47. The tenth amendment consists of the insertion of a new Article 8b.
The Commission remains very committed to strengthening the role of the social partners in the fight against discrimination. This is why the proposed Directive, in accordance with the proposals for Directives based on Article 13, requires Member States to encourage social partners to contribute to the implementation of the principle of equality of treatment by adopting collective agreements laying down anti-discrimination provisions.
Social partners can also have an important role to play in monitoring workplace practices. Possible measures could include the conclusion of agreements between social partners and the adoption of codes aimed at preventing discrimination on the basis of sex.

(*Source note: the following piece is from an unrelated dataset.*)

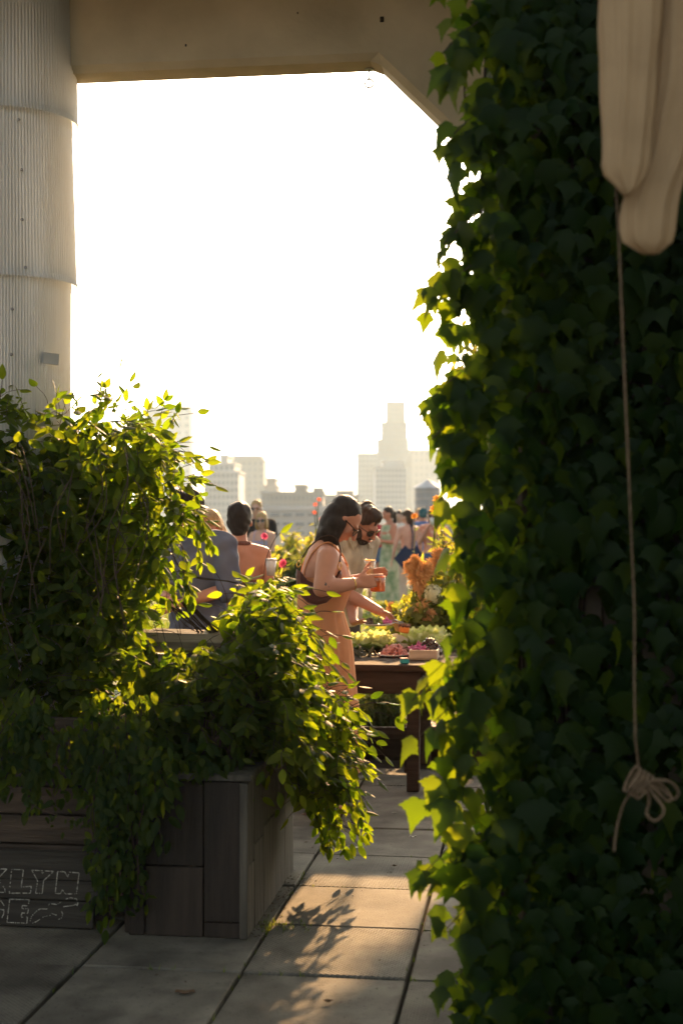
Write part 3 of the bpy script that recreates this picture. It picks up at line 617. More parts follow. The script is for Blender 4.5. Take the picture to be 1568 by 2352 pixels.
# white flower head
wb = P(995, 1470, 10.0); e = empty('white_flower_head', wb); tag(e, 'round creamy white flower head near the ivy edge', 'flower'); hc = P(993, 1366, 10.0)-wb
mb = MB(); mb.add(*tube_data([Vector((0, 0, 0)), hc], .006, 5)); mb.build('stem', m_stem_g, e); mb = MB()
for k in range(260):
    d = Vector(rng.normal(0, 1, 3)).normalized(); c = hc+d*.075*random.uniform(.75, 1); s = d.orthogonal().normalized()*.014; t = d.cross(s)
    mb.add([c+s, c+t, c-s, c-t], [(0, 1, 2, 3)])
mb.build('florets', m_whp, e)['kind'] = 'stuff'
# grass on the lawn
pos = []; 
for k in range(15000):
    y = random.uniform(11.6, 30) if random.random() < .75 else random.uniform(11.6, 16); x = random.uniform(-.14, .11)*y; pos.append((x, y, .09))
pos = np.array(pos); Rm = np.array([basis(np.array([0, 0, 1])+rv(.45), np.array([0, -1, .2])+rv(.5)) for _ in pos]); scl = rng.uniform(.05, .12, len(pos))
g = foliage('lawn_grass', 'lance', pos, Rm, scl, L_grass, None); tag(g, 'mown green grass of the rooftop lawn', 'grass', kind='stuff')
# ================================================================== BUILT OBJECTS
# planter with vertical boards
pl = empty('wooden_planter', frame(5.89, -1.31, 0), -TH); tag(pl, 'dark board clad planter box with grey right side beside the path', 'planter')
W, Dp, H = .44, 1.06, .60
def vboards(axis, xs, z_split, m, s):
    for k in range(len(xs)-1):
        w = xs[k+1]-xs[k]-.005; c = (xs[k]+xs[k+1])/2; zs = [0.0]+[z_split[k]]*(z_split[k] > 0)+[H]
        for a, b in zip(zs[:-1], zs[1:]):
            h = b-a-.004; pr = random.uniform(0, .005)
            if axis == 'f': box('board', (c, -Dp/2-.011-pr, (a+b)/2), (w, .022, h), m, pl, bev=.003, jit=.0012)
            else: box('board', (s*(W/2+.011+pr), c, (a+b)/2), (.022, w, h), m, pl, bev=.003, jit=.0012)
vboards('f', [-.22, -.155, .075, .22], [0, .27, .06], m_wood_dark, 0)
vboards('s', [-.53, -.41, -.21, .04, .30, .53], [.27, .33, .36, .40, .42], m_wood_grey, 1)
vboards('s', [-.53, -.2, .2, .53], [0, 0, 0], m_wood_dark, -1)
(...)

48. Article 8c is a standard Article relating to penalties.
49. The Article contains the standard final clauses of Directives adapted to the present proposal for a European Parliament and Council Directive.
It states in the first paragraph that all Member States shall bring into force the laws, regulations and administrative provisions necessary to comply with the Directive by 1 January 2002, or shall ensure by that date at the latest that management and labour introduce the requisite provision by way of agreement. Member States shall take all necessary steps to enable themselves at all times to guarantee the results imposed by this Directive.
In the second paragraph the Article states that Members States shall adopt the measures with a specific reference to this Directive.
In the third paragraph the Article states that Members States shall communicate within three years of the entry into force of this Directive, all the information necessary to draw up a report to the European Parliament and the Council on its application.
The fourth paragraph of the Article complements new paragraph 4 of Article 2 and obliges Member States to report to the Commission on the evolution of their legislation as regards positive action, in order to allow the Commission to periodically report to the Council on this issue.
50. This Article is a standard Article that the Directive is addressed to the Member States.